In Italia questi sviluppi prendono una risonanza particolare. Toccano infatti due storici punti critici: la fragilità delle reti tlc adatte alla distribuzione di immagini e la debolezza del settore che produce contenuti audiovisivi (imprese di piccola taglia, export modesto, poca propensione al rischio). In via potenziale le iniziative in corso possono dare rimedio alle criticità. Mentre finora, tranne poche città, la fibra mancava, domani forse avremo due reti concorrenti (con i rischi che la competizione sulle infrastrutture comporta: i clienti hanno benefici, ma i conti degli operatori possono sballare).

 

Quanto ai contenuti, il loro sviluppo sembra al centro dell’accordo Vivendi/Mediaset, anche se in prima battuta risulta cruciale l’aspetto finanziario: Bolloré rafforza il suo controllo, ancora incompleto (14,5 per cento), su Vivendi con la sponda (3,5 per cento) di un alleato fidato e Mediaset trasforma un’attività che fin dall’inizio perde in un asset di valore strategico.
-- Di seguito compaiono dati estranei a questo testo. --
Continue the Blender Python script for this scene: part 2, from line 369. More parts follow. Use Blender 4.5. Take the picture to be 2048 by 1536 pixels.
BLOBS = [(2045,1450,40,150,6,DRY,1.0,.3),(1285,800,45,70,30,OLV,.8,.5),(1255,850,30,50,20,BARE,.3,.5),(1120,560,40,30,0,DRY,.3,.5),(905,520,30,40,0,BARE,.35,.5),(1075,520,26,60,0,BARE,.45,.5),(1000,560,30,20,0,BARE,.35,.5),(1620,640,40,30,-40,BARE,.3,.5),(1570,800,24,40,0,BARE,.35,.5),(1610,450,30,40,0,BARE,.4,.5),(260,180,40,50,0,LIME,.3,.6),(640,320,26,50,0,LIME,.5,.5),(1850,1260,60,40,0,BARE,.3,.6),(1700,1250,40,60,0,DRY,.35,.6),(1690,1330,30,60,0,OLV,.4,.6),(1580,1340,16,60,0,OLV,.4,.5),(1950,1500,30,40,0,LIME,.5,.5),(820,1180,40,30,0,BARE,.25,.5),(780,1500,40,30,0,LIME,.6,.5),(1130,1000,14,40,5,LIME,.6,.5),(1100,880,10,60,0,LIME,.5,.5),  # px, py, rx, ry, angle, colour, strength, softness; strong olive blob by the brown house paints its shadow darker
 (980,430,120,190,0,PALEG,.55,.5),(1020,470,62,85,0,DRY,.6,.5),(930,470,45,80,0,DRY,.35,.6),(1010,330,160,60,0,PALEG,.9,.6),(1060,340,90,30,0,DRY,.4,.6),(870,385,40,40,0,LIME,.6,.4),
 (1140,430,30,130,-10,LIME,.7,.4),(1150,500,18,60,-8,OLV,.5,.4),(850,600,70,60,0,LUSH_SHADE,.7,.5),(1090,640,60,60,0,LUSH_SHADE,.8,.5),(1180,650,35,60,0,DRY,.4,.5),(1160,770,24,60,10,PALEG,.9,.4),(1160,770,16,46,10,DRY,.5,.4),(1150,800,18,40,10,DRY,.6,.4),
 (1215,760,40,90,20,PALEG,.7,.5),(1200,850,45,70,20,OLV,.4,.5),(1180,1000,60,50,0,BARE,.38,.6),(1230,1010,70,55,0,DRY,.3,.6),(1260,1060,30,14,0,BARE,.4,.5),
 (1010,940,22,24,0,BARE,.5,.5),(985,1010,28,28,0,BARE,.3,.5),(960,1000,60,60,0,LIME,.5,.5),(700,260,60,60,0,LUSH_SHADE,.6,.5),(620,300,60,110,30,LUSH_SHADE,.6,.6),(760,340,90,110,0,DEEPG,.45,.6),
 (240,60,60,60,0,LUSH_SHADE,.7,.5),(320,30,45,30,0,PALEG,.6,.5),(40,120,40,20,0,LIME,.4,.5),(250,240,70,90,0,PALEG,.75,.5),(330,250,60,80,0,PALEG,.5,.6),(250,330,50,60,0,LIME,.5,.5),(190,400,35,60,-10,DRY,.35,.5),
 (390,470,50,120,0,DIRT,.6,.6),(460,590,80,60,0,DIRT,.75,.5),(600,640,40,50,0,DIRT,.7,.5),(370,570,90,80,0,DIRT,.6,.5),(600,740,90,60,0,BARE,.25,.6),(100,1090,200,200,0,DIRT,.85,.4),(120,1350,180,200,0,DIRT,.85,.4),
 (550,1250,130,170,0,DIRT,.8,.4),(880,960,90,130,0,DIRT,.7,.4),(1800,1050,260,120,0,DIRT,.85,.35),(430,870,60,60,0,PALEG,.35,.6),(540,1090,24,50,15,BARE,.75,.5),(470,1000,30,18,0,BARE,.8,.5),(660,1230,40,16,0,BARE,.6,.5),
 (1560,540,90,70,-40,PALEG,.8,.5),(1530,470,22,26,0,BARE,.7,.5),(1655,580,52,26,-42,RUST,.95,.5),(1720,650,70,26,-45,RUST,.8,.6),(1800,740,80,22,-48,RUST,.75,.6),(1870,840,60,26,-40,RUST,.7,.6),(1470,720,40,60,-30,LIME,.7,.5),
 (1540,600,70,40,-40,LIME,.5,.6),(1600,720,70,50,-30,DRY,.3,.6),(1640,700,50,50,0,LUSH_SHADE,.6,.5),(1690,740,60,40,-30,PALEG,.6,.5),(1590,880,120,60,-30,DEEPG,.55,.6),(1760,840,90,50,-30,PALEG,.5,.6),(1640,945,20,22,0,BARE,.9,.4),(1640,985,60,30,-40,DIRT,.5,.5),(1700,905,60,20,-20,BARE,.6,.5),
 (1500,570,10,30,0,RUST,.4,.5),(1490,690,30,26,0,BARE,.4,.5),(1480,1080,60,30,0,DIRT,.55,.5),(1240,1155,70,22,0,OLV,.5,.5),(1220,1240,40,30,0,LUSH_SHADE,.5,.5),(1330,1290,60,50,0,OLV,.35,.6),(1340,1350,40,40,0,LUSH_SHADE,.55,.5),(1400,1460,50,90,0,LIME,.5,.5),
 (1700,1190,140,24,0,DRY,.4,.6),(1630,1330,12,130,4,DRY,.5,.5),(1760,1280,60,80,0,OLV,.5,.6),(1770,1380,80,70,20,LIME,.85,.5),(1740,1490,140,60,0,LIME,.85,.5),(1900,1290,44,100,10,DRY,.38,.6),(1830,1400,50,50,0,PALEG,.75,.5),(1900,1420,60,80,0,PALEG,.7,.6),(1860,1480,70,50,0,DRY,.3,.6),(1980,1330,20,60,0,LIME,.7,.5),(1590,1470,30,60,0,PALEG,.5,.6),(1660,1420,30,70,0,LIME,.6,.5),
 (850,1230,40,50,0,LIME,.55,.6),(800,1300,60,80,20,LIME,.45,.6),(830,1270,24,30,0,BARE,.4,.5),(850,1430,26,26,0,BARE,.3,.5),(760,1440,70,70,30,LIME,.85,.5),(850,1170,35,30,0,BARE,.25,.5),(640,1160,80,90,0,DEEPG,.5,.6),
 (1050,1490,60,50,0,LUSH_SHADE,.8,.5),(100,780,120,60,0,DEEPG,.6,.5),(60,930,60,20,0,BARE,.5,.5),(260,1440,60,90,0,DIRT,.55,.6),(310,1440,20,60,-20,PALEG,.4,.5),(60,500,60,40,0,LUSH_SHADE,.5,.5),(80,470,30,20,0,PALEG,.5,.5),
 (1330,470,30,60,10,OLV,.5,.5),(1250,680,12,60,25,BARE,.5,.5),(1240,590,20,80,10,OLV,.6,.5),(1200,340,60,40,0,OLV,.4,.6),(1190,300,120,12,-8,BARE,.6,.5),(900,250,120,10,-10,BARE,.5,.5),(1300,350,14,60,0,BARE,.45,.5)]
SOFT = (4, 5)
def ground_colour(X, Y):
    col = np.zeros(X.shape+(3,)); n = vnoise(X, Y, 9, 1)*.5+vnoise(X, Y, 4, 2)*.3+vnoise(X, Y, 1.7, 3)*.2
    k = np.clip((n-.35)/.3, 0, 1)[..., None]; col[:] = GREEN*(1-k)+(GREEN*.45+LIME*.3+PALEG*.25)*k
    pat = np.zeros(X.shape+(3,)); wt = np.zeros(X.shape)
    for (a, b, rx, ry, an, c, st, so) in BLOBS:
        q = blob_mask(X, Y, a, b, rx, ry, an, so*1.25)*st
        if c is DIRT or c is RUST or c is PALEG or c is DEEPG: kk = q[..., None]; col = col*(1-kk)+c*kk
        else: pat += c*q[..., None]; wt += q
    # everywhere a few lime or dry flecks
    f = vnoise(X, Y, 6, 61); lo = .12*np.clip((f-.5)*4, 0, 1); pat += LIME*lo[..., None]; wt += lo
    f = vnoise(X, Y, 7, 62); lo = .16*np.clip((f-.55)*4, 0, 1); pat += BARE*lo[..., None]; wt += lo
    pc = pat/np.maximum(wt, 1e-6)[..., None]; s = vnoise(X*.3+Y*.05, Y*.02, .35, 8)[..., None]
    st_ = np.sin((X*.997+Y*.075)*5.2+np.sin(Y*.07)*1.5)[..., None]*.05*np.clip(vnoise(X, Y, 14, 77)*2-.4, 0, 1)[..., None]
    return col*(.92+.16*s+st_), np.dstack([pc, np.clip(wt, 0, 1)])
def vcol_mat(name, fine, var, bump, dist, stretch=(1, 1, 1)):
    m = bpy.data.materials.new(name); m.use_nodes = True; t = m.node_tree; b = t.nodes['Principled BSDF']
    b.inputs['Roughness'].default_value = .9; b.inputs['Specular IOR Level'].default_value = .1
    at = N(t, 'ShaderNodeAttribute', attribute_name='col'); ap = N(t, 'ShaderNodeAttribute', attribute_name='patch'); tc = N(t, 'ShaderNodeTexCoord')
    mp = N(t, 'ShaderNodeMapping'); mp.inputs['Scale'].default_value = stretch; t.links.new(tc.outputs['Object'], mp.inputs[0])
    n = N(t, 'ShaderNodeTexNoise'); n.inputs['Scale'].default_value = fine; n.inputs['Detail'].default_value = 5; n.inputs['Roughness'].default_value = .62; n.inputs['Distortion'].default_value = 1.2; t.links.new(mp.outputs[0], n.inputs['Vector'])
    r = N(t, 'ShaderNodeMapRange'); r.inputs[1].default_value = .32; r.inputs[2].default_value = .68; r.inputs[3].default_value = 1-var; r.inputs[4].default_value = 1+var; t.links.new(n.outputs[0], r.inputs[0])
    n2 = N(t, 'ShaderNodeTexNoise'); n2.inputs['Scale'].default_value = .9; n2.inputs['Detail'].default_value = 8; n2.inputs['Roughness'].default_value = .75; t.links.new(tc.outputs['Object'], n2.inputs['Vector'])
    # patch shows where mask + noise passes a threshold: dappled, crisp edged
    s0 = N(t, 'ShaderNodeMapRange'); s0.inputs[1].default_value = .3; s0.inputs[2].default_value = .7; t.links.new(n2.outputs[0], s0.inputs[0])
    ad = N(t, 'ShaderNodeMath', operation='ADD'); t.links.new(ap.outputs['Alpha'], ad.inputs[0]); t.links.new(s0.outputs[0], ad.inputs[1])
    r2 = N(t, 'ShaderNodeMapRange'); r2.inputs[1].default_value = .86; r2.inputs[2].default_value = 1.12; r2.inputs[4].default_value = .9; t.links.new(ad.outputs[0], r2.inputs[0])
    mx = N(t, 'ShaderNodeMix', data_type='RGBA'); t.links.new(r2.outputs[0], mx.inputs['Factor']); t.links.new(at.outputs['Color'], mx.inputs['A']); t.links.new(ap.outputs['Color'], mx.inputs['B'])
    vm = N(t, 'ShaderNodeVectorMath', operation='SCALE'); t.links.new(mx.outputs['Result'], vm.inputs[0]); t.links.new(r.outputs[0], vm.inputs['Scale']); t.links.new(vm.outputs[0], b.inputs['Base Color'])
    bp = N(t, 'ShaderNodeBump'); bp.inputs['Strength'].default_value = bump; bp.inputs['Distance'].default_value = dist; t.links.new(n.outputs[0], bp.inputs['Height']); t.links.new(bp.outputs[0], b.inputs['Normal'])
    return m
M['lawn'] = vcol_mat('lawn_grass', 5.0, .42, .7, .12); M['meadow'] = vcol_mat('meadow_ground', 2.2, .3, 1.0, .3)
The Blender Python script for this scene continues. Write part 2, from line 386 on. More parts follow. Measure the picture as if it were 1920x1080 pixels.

Se si guarda in prospettiva, però, l’avvio di un’alleanza a largo raggio amplifica il potere negoziale con le grandi fabbriche americane di contenuti, estende gli sbocchi disponibili per la produzione propria e incentiva a dedicare più risorse a film, format e fiction. Mediaset può finalmente dare consistenza a quel polo produttivo che per varie ragioni – dal naufragio dell’alleanza con Cecchi Gori al caso Endemol fino all’ipervalutazione di Taodue – in passato le era sempre sfuggito.

 

Oggi in Europa c’è solo un altro broadcaster di taglia analoga: è Sky che, prima ancora di Netflix, promette di essere il bersaglio principale dell’alleanza italo-francese trasformando il nostro paese, dove si affrontano a tutto campo due piattaforme pay, nel terreno elettivo dello scontro. In Italia il mercato televisivo si articola oggi su cinque player di cui almeno tre si stanno rafforzando o con alleanze e acquisti (Mediaset e Cairo) o per crescita naturale (Discovery).

 

 

Le sfide urgenti per la Rai

 

Mentre Sky difende con smalto aggressivo la sua leadership, chi patisce di più è Rai: appesantita da un organico pletorico, impacciata da una fitta trama di regolamenti e procedure che spostano l’asse aziendale dall’azione al controllo, sbilanciata sul pubblico anziano, consuma – per ragioni strutturali – troppe risorse nell’attività ordinaria e contribuisce poco allo sviluppo di sistema. Anche nel settore dove ha più meriti, quello della produzione di fiction (qui gli investimenti dei privati sono minoritari), i risultati sono deboli: l’industria ha poca forza sui mercati esteri e rischia di essere assorbita a poco prezzo dai big internazionali. Il prevedibile aumento del gettito da canone (recupero dell’evasione) è l’occasione per organizzare un uso più efficace delle risorse. Il broadcasting va verso una fase di consumi volatili e di competizione intensificata: gli operatori privati aggiornano alleanze, strategie, investimenti; il versante pubblico, per adesso ancora incerto, è chiamato a dare una risposta all’altezza della sfida.